La Convenzione di Istanbul, firmata l’11 maggio 2011, è il trattato internazionale di più vasta portata creato per affrontare la violenza contro le donne e la violenza domestica e ne stabilisce gli standard minimi per i governi in Europa per la prevenzione, protezione e condanna.

La Convenzione ha anche previsto l’istituzione di un Gruppo indipendente di esperti indipendenti denominato GREVIO, che ha il compito di vigilare e valutare, attraverso rapporti periodici forniti dagli Stati, le misure adottate dalle parti contraenti ai fini della sua applicazione.

A quasi 12 anni dalla sua nascita e a 10 dalla ratifica da parte dell’Italia, è stato pubblicato il Secondo Rapporto delle organizzazioni di donne sull’attuazione della Convenzione. In sintesi, si può affermare che è ancora lontana la sua piena e corretta applicazione.

Secondo l’associazione D.i.Re – Donne in rete contro la violenza, che nel nostro Paese coordina la realizzazione del Rapporto, sono molti i punti preoccupanti.

Le (non) azioni di governo

Innanzitutto va detto che prevenzione e lotta alla violenza sulle donne sono escluse da entrambe le strategie nazionali per la Parità di Genere 2021-2026 e il Piano Nazionale di Ripresa e Resilienza (PNRR).

Campagna di D.I.Re, per la pubblicazione del Rapporto GREVIO 2023

Secondo il Rapporto, questa decisione limita i diritti delle donne, incluso il diritto a vivere una vita senza violenza, a politiche e azioni che non sono integrate nelle strategie e nei programmi economici, sociali e culturali.

Inoltre c’è una crescente tendenza a reinterpretare e ridefinire le politiche di uguaglianza di genere in materia di politiche per la famiglia e la maternità.

In altre parole, il principio di uguaglianza non è pienamente integrato nell’azione di governo come componente essenziale per l’attuazione di ogni tipo di politica.

L’aria che tira, insomma, non sembra andare nel senso della piena attuazione dei diritti delle donne come persone e cittadine libere.

Donne migranti esposte

Preoccupa particolarmente la situazione delle donne migranti, richiedenti asilo e rifugiate che arrivano in Italia, anche alla luce delle politiche annunciate dal Governo in questi giorni. Nella maggior parte dei casi, queste donne hanno subito diverse forme di violenza sessuale e di genere, sia nei loro Paesi di origine che in quelli di transito.
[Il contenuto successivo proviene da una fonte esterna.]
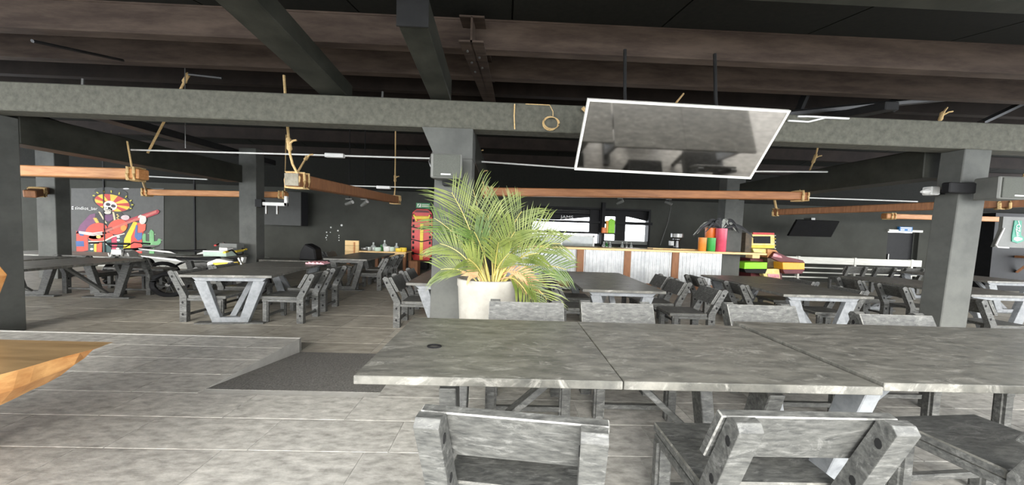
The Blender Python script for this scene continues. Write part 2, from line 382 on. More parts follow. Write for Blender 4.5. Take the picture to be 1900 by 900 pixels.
# ---- front beam and columns
tag(MB().box(-15, 17, 3.87, 4.10, 2.79, 3.13).build('concrete_beam', CONC, bevel=.012), 'rough grey concrete beam spanning the whole width', 'beam')
def column(x0, x1, y0, y1, zt, lean, label, cap=True):
    t = thing('column', label, 'column', ((x0+x1)/2, y0, 0))
    hw = (x1-x0)/2
    MB().hexa([(-hw, 0, 0), (hw, 0, 0), (hw, y1-y0, 0), (-hw, y1-y0, 0)], [(-hw+lean, 0, zt), (hw+lean, 0, zt), (hw+lean, y1-y0, zt), (-hw+lean, y1-y0, zt)]).build('shaft', COLM, t, bevel=.008)
    return t, hw
column(-6.85, -6.37, 3.87, 4.20, 2.79, 0, 'dark grey column at the left edge')
cB, hw = column(-.93, -.47, 3.87, 4.20, 2.42, .03, 'grey column behind the potted palm with a speaker')
MB().hexa([(-hw+.03, 0, 2.42), (hw+.03, 0, 2.42), (hw+.03, .33, 2.42), (-hw+.03, .33, 2.42)], [(-hw-.14, 0, 2.79), (hw+.03, 0, 2.79), (hw+.03, .33, 2.79), (-hw-.14, .33, 2.79)]).build('capital', COLM, cB)
column(5.74, 6.10, 3.87, 4.10, 2.79, .13, 'grey column at the right with a speaker on an arm')
column(-6.46, -6.05, 7.6, 7.86, 3.3, 0, 'light grey column beyond the left tables')
column(-11.2, -10.76, 7.6, 7.86, 3.3, 0, 'light grey column left of the skeleton mural')
column(5.96, 6.48, 8.30, 8.6, 3.3, .03, 'grey column at the right end of the bar counter')
for x0, x1, nm in ((-6.75, -6.37, 'the left edge column'), (-.90, -.45, 'the palm column'), (5.8, 6.2, 'the right column')):
    tag(MB().box(x0, x1, 4.20, 7.6, 2.47, 2.88).build('concrete_beam', RAFT, bevel=.01), 'grey beam running back from ' + nm, 'beam')

# ================================================================== FURNITURE
SXF = 1.42
chair_cache = {}
def arc(cx, cz, r, a0, a1, n): return [(cx+r*math.cos(a0+(a1-a0)*k/n), cz+r*math.sin(a0+(a1-a0)*k/n)) for k in range(n+1)]
def make_chair(heading):
    """low timber chair; returns the list of (name, mesh) for a heading in degrees (0 = faces away from the camera)"""
    if heading in chair_cache: return chair_cache[heading]
    a = math.radians(heading); ca, sa = math.cos(a), math.sin(a)
    def X(v): return Vector(((v.x*ca-v.y*sa)*SXF, v.x*sa+v.y*ca, v.z))
    parts = []
    prof = [(-.245, 0), (-.175, 0), (-.172, .40), (-.295, .735)]
    tipc = (-.330, .735)
    prof += [(-.305, .765), (-.325, .78), (-.35, .775), (-.365, .75), (-.245, .40)]
    for s in (-1, 1):
        b = MB(); x0 = s*.188-.03
        b.prism([(x0, y, z) for y, z in prof], (.06, 0, 0))
        b.cur = 1
        for (yy, zz) in ((-.212, .12), (-.212, .30), (-.252, .50), (-.318, .69)):
            for xs in (x0-.0015, x0+.06):
                b.prism([(xs, yy+.012*math.cos(k*math.pi/4), zz+.02*math.sin(k*math.pi/4)) for k in range(8)], (.0015, 0, 0))
        parts.append(('rear_post', b.xf(X).mesh('rear_post', [BLK, BLKD], bevel=.013, smooth=True, seg=2)))
    for s in (-1, 1):
        b = MB(); b.box(s*.188-.028, s*.188+.028, .135, .195, 0, .36); b.cur = 1
        parts.append(('leg', b.xf(X).mesh('leg', BLK, bevel=.014, smooth=True, seg=2)))
        parts.append(('side_rail', MB().box(s*.188-.02, s*.188+.02, -.18, .20, .325, .365).xf(X).mesh('side_rail', BLK, bevel=.004)))
    parts.append(('seat', MB().box(-.205, .205, -.165, .225, .365, .41).xf(X).mesh('seat', BLK, bevel=.007, worn=BLKT)))
    bk = MB().hexa([(-.225, -.215, .555), (.225, -.215, .555), (.225, -.184, .562), (-.225, -.184, .562)], [(-.225, -.300, .765), (.225, -.300, .765), (.225, -.268, .775), (-.225, -.268, .775)])
    parts.append(('backrest', bk.xf(X).mesh('backrest', BLK, bevel=.0045, worn=WORN)))
    parts.append(('stretcher', MB().box(-.18, .18, -.225, -.195, .085, .12).xf(X).mesh('stretcher', BLK, bevel=.003)))
    parts.append(('stretcher', MB().box(-.18, .18, .15, .18, .085, .12).xf(X).mesh('stretcher', BLK, bevel=.003)))
    chair_cache[heading] = parts
    return parts
protos = {}
def chair(x, y, heading, label, z=0.0, group=None):
    if heading not in protos:
        t = thing('dining_chair', label, 'chair', (x, y, z), group)
        for n, me in make_chair(heading):
            o = bpy.data.objects.new(n, me); COL.objects.link(o); o.parent = t
        protos[heading] = t
        return t
    t = copy_tree(protos[heading]); t.location = (x, y, z)
    return tag(t, label, 'chair', group)

def table(cx, cy, wx, ly, label, z=0.0, H=.75, long='y', rot=0, tr=STEEL, inset=.07, group=None, brace=True):
    """V-trestle table. wx = size across X, ly = size along Y"""
    t = thing('trestle_table', label, 'table', (cx, cy, z), group)
    L, W = (ly, wx) if long == 'y' else (wx, ly)
    a = math.radians(rot)
    def X(v):
        if long == 'y': p = Vector((v.x, v.y, v.z))
        else: p = Vector((v.y, -v.x, v.z))
        return Vector((p.x*math.cos(a)-p.y*math.sin(a), p.x*math.sin(a)+p.y*math.cos(a), p.z))
    th = .038
    for s in (-1, 1):
        y0, y1 = (-L/2, -.0025) if s < 0 else (.0025, L/2)
        MB().box(-W/2, W/2, y0, y1, H-th, H).xf(X).build('tabletop_panel', BLKT, t, bevel=.003)
    tk = .07 if long == 'y' else .085
    for s in (-1, 1):
        yc = s*(L/2-inset-tk/2)
        f = t
        tb, bt = W*.42, W*.20
        lw = W*.11
        b = MB().prism([(-tb, yc-tk/2, H-th-.001), (tb, yc-tk/2, H-th-.001), (tb-lw*.5, yc-tk/2, H-th-.065), (-tb+lw*.5, yc-tk/2, H-th-.065)], (0, tk, 0))
        b.xf(X).build('top_bar', tr, f, bevel=.004)
        for q in (-1, 1):
            b = MB().prism([(q*(tb-lw*.3), yc-tk/2+.003, H-th-.064), (q*(tb-lw*1.5), yc-tk/2+.003, H-th-.064), (q*(bt-lw*1.0), yc-tk/2+.003, .03), (q*bt, yc-tk/2+.003, .03)], (0, tk-.006, 0))
            b.xf(X).build('leg', tr, f, bevel=.004)
        MB().box(-bt*1.0, bt*1.0, yc-tk/2, yc+tk/2, .022, .10).xf(X).build('bottom_bar', tr, f, bevel=.004)
        MB().box(-W*.38, W*.38, yc-tk*.8, yc+tk*.8, 0, .022).xf(X).build('foot_board', BLK, f, bevel=.003)
        if brace:
            b = MB(); b.bar((0, yc-s*tk*.5, .10), (0, yc-s*(L*.30), H-th-.02), .07*(W if long == 'y' else 1), .035)
            b.xf(X).build('brace', tr, t, bevel=.003)
    return t
# near tables on the platform
table(.535, 1.725, 2.325, .86, 'large near black table with pale scuffs left of the near table pair', z=PZ, long='x', tr=BLK, inset=.34)
table(2.885, 1.77, 2.33, .92, 'large near black table at the right edge, slightly higher than its neighbour', z=PZ+.012, long='x', tr=STEEL, inset=.05)
# far tables on the lower floor
table(-4.19, 5.5, 1.24, 1.84, 'black table with its pale V trestle facing the camera, left of the palm column', rot=6)
table(-7.55, 5.1, 1.15, 2.0, 'long dark table seen from its side right behind the left edge column', tr=BLK)
table(-8.95, 5.15, 1.2, 1.9, 'dark table mostly hidden behind the left edge column', tr=BLK)
table(-3.68, 8.05, 1.0, 1.8, 'small far table in front of the pale wooden buffet', tr=BLK)
table(-.78, 5.3, 1.24, 1.8, 'dark table half hidden behind the column and palm pot')
table(1.72, 5.22, 1.2, 1.86, 'black table standing in front of the corrugated bar', tr=STEEL)
table(4.76, 5.3, 1.36, 1.9, 'black table in front of the arcade machine, pale V trestle to the front')
table(8.3, 5.8, 1.36, 2.0, 'long black table partly hidden by the right column')
table(11.6, 7.5, 1.4, 1.7, 'far dark table at the right edge behind the right column')
table(-6.55, 7.05, .95, .7, 'small dark table carrying the pale mint box', tr=BLK, brace=False)
# low benches
def bench(x0, x1, y0, y1, h, label):
    t = thing('low_bench', label, 'bench', ((x0+x1)/2, (y0+y1)/2, 0)); hx, hy = (x1-x0)/2, (y1-y0)/2
    MB().box(-hx, hx, -hy, hy, h-.05, h).build('bench_top', BLKT, t, bevel=.005)
    for sx in (-1, 1):
        for sy in (-1, 1): MB().box(sx*(hx-.08)-.035, sx*(hx-.08)+.035, sy*(hy-.05)-.03, sy*(hy-.05)+.03, 0, h-.05).build('leg', BLK, t, bevel=.004)
bench(-8.6, -7.35, 6.75, 7.05, .46, 'low dark bench in front of the white dirt bikes')
bench(-6.0, -4.75, 7.6, 8.1, .62, 'low dark bench behind the V-trestle table beside the light column')

# chairs at the near tables (heading: 0 faces away from the camera, 180 faces it, -90 faces +X, 90 faces -X)
chair(.11, 1.29, -9, 'near black chair at the bottom centre, back towards the camera, turned a little', PZ)
chair(1.10, 1.33, 0, 'near black chair pulled in under the middle of the near table, back towards the camera', PZ)
chair(.20, 2.33, 180, 'black chair back beyond the near table in front of the palm pot', PZ)
chair(1.0, 2.38, 180.0, 'second black chair back beyond the near table, right of the palm pot', PZ)
chair(2.36, 2.46, 180, 'speckled black chair back beyond the seam between the near tables', PZ)
chair(3.34, 2.24, 180, 'speckled black chair back just left of the right column foot', PZ)
chair(2.50, 1.44, 6, 'black chair under the right table with a green-grey seat at lower right', PZ)
# V-trestle table (left)
chair(-4.52, 4.90, -90, 'front chair on the left side of the V-trestle table', 0)
chair(-4.60, 5.60, -90, 'rear chair on the left side of the V-trestle table', 0)
chair(-3.42, 4.96, 90, 'front chair on the right side of the V-trestle table', 0)
chair(-3.46, 5.62, 90, 'rear chair on the right side of the V-trestle table', 0)
# hidden-by-column table
chair(-1.32, 4.88, -90, 'front chair left of the palm column, facing right', 0)
chair(-1.32, 5.58, -90, 'rear chair left of the palm column, facing right', 0)
# far table by the buffet
chair(-3.25, 7.5, 90, 'front chair right of the far table by the wooden buffet', 0)
chair(-3.25, 8.2, 90, 'rear chair right of the far table by the wooden buffet', 0)
chair(-4.45, 8.6, -90, 'chair left of the far table by the wooden buffet', 0)
# left
chair(-7.38, 6.5, 0, 'black chair at the far end of the long left table', 0)
chair(-8.4, 6.45, 0, 'black chair half hidden under the long left table near the bikes', 0)
# bar table
chair(1.20, 4.75, -90, 'front chair left of the bar table beside the palm', 0)
chair(1.20, 5.45, -90, 'rear chair left of the bar table beside the palm', 0)
chair(2.78, 4.62, 90, 'nearest chair right of the bar table, backrest towards the right', 0)
chair(2.62, 5.22, 90, 'middle chair right of the bar table', 0)
chair(2.62, 5.78, 90, 'farthest chair right of the bar table', 0)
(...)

In Italia rimangono esposte al rischio di violenza, poiché incontrano barriere nell’accesso ai servizi e in particolare al supporto per le situazioni di violenza. Il rischio di isolarsi socialmente e di non avere punti di riferimento facilmente raggiungibili è molto alto e contribuisce a perpetrare le stesse situazioni di violenza.

Violenza e disabilità

Va fatto un cenno anche allo spazio dedicato alla violenza nei confronti di donne portatrici di disabilità. L’approfondimento è stato curato dal Forum Italiano sulla Disabilità, che ha ribadito quanto la violenza perpetrata nei loro confronti sia particolarmente odiosa.

Foto di Ospan Ali, unsplash.com

Quasi sempre è una violenza invisibile e sommersa, verificandosi in contesti di cura e assistenza o comunque all’interno di ambienti relazionali.

La vittima, proprio a causa della sua disabilità, viene spesso considerata incapace di decidere autonomamente, inaffidabile, non idonea a costruire una propria vita affettiva e sessuale in autonomia.

C’è anche un problema di informazione e formazione, a cui si presta poca attenzione. Le campagne di sensibilizzazione e prevenzione infatti non si rivolgono mai a ragazze e donne con disabilità, in particolare quelle con disabilità intellettive e/o psicosociali.

Non ci sono informazioni fornite in forme facili da capire, o linguaggi adeguati per chi soffre di disabilità sensoriali, disabilità fisiche o intellettive o psicosociali.

Altre criticità emerse

Il Rapporto evidenzia altri punti deboli delle azioni in contrasto alla violenza sulle donne in Italia. Viene segnalata, per esempio, la sostanziale inattuazione del Piano strategico nazionale sulla violenza maschile contro le donne 2021-2023, adottato il 17 novembre 2021.

Il ruolo dei centri antiviolenza e delle associazioni di donne e della società civile è stato alquanto ridotto dal Piano stesso, con il rischio di non adottare un approccio di genere, come invece richiesto dalla Convenzione di Istanbul. Inoltre emerge ancora una volta una scarsa e lenta erogazione dei fondi, nei confronti dei centri antiviolenza.

Non va meglio nemmeno dal punto di vista giudiziario, dato che in Italia persiste una diffusa inerzia da parte dell’autorità giudiziaria nell’adottare misure a protezione delle donne, dei loro figli e delle loro figlie.